[PROBLEM TO SOLVE]: Locate the string "from" throughout the material and copy every line in which it occurs.

[SUPPLIED INFORMATION]:
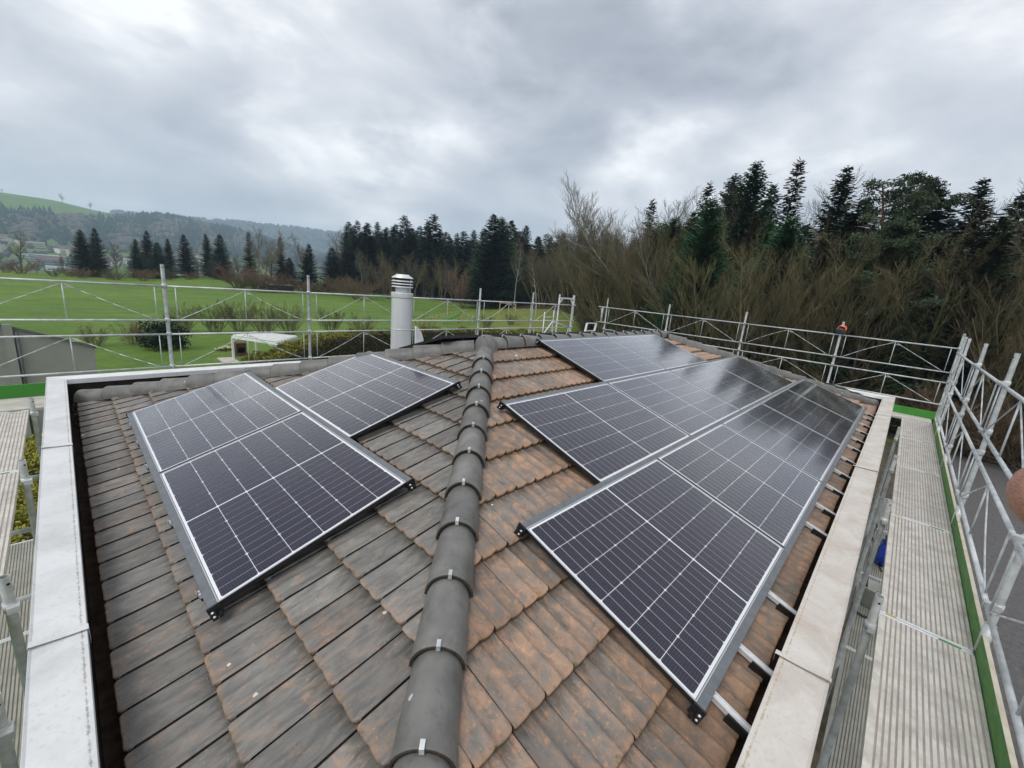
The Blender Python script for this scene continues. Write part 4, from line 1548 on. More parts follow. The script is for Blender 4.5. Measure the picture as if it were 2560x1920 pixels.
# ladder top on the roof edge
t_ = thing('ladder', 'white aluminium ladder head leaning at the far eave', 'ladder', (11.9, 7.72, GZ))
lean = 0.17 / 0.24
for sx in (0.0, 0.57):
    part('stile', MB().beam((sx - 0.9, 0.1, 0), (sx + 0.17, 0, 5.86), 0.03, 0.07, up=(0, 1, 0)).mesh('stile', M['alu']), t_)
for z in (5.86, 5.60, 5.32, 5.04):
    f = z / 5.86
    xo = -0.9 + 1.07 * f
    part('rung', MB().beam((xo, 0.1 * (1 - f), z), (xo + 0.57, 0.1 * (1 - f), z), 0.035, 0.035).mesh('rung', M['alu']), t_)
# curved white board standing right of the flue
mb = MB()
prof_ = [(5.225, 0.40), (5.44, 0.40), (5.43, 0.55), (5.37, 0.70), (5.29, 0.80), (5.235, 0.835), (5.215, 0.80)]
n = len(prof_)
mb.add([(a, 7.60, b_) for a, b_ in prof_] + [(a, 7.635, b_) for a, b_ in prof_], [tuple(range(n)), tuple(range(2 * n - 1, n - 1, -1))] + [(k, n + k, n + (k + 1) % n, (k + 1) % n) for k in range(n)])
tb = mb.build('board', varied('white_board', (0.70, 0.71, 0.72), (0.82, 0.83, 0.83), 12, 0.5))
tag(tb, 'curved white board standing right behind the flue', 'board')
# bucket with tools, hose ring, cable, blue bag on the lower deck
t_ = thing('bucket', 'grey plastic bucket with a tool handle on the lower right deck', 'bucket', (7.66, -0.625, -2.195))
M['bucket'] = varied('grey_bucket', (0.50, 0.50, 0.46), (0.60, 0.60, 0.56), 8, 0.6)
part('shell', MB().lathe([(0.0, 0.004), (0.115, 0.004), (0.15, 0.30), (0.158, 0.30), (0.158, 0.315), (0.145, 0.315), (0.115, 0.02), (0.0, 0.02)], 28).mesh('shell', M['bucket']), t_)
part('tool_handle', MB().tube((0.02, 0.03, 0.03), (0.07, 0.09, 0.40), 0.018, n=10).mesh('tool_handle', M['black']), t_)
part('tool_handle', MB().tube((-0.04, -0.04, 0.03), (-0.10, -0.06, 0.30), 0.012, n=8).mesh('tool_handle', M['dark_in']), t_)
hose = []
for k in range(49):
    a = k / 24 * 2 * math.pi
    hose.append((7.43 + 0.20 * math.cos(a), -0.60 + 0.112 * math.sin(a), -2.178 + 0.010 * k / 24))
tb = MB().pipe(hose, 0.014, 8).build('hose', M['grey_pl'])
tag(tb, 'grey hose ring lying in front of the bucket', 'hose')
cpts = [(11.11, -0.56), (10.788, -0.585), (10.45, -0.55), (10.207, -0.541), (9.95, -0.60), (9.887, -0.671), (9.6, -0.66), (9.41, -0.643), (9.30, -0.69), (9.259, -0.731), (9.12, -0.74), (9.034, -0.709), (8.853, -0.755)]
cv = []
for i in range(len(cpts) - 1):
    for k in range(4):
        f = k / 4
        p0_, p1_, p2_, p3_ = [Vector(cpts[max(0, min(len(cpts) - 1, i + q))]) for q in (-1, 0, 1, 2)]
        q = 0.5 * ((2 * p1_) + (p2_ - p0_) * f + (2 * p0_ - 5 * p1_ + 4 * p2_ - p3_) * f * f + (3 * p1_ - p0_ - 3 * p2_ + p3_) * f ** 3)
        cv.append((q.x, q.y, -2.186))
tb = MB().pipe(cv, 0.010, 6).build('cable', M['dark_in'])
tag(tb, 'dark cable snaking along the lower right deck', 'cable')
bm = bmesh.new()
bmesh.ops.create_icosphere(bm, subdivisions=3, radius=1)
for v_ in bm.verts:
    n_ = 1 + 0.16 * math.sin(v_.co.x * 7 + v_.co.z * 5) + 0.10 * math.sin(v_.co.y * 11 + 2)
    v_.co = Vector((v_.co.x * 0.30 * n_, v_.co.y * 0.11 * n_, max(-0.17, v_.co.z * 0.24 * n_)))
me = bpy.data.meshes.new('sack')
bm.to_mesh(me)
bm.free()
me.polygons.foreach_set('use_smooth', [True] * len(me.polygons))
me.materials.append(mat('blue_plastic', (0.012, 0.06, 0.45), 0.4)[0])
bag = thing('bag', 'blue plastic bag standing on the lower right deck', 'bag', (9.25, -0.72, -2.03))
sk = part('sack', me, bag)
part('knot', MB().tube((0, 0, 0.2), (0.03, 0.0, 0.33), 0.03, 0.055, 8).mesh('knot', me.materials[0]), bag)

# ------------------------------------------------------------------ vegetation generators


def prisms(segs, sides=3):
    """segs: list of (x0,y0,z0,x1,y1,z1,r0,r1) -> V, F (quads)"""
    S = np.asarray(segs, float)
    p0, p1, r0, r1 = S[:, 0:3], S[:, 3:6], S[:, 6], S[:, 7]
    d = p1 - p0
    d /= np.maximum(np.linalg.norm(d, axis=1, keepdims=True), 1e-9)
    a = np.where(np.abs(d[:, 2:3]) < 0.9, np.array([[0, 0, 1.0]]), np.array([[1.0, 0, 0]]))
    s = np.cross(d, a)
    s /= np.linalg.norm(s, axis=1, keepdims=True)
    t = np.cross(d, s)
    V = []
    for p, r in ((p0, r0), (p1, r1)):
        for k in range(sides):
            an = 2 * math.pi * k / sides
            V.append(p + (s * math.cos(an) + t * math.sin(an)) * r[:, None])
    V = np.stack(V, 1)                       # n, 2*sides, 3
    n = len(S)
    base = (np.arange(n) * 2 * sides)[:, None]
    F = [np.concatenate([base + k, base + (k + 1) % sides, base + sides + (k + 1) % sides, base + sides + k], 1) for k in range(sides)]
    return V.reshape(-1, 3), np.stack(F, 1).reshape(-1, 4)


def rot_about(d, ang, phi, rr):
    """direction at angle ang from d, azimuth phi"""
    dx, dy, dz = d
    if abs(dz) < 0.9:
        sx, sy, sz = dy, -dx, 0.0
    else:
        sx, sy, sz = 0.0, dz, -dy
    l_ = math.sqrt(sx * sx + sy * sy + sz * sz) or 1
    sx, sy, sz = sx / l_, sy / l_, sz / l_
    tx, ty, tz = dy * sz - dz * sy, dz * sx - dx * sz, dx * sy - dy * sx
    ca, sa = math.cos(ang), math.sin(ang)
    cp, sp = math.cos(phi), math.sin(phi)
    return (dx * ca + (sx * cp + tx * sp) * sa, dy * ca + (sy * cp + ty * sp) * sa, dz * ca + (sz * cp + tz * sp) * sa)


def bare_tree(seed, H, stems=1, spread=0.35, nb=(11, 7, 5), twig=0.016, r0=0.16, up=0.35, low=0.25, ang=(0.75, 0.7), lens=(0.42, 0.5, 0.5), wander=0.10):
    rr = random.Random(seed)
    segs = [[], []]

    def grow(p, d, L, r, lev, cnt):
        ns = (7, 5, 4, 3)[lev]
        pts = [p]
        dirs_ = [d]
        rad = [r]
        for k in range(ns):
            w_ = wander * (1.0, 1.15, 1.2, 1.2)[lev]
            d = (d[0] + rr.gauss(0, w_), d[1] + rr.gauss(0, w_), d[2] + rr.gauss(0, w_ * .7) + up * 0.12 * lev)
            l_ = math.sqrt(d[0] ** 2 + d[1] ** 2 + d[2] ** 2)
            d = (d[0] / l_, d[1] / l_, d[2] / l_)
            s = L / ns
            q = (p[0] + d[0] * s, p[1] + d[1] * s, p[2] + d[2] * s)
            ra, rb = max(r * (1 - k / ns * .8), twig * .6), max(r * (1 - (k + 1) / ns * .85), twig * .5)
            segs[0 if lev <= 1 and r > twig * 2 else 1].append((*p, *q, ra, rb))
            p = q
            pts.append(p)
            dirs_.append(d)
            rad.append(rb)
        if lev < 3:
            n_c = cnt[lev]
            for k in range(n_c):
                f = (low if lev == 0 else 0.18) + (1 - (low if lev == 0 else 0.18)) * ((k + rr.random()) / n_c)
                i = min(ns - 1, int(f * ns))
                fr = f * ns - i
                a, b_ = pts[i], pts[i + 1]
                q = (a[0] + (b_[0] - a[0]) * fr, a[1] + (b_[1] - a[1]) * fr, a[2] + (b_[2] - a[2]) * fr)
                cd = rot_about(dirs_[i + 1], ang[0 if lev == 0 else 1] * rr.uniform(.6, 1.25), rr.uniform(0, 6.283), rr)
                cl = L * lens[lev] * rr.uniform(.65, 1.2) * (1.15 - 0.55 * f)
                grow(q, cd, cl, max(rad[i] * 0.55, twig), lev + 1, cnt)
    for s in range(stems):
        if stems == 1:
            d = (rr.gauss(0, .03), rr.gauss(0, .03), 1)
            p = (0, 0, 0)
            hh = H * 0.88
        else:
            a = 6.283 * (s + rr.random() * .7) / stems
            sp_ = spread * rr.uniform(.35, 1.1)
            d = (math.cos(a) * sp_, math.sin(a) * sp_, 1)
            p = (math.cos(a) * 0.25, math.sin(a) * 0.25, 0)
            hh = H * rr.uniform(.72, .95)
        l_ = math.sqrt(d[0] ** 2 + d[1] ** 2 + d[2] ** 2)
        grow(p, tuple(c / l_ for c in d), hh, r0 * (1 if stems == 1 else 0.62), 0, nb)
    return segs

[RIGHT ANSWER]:
The Blender Python script for this scene continues. Write part 4, from line 1548 on. More parts follow. The script is for Blender 4.5. Measure the picture as if it were 2560x1920 pixels.
    """direction at angle ang from d, azimuth phi"""